Synthesis of Triazole-Bridged Unsymmetrical Porphyrin Dyads and Porphyrin–Ferrocene Conjugates

Abstract

A simple method has been used to synthesize four porphyrin azides with cores such as N~4~, N~3~S, N~2~SO and N~2~S~2~ in 60–90 % yields by treating the corresponding aminoporphyrins with tert‐butyl nitrite (__t__BuONO) and azidotrimethylsilane (TMSN~3~) in THF/CH~3~CN under mild reaction conditions. The hitherto unknown aminoporphyrins with heteroatom cores were synthesized from their corresponding nitroporphyrins by standard SnCl~2~/HCl reduction.
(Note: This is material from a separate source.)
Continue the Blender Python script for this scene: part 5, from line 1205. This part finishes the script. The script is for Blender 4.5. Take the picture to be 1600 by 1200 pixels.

The azidoporphyrins were used to synthesize six triazole‐bridged unsymmetrical porphyrin dyads containing two different types of porphyrin sub‐units as well as five triazole‐bridged porphyrin–ferrocene conjugates under Cu^I^‐catalyzed “click” reaction conditions. Various Cu^I^‐catalyzed reaction conditions were studied and the best yields of triazole‐bridged dyads and conjugates were obtained with CuI/DIPEA in THF/CH~3~CN at room temperature for overnight. The unsymmetrical porphyrin dyads and porphyrin–ferrocene conjugates were characterized by various spectroscopic and electrochemical techniques. In unsymmetrical porphyrin dyads, the NMR, absorption and electrochemical studies indicate a weak interaction between the two porphyrin sub‐units. However, preliminary photophysical studies support an efficient singlet‐singlet energy transfer from one porphyrin unit to another in five unsymmetrical dyads reported here. In porphyrin–ferrocene conjugates, the fluorescence of porphyrin was quenched significantly due to photo‐induced electron transfer from ferrocene to porphyrin.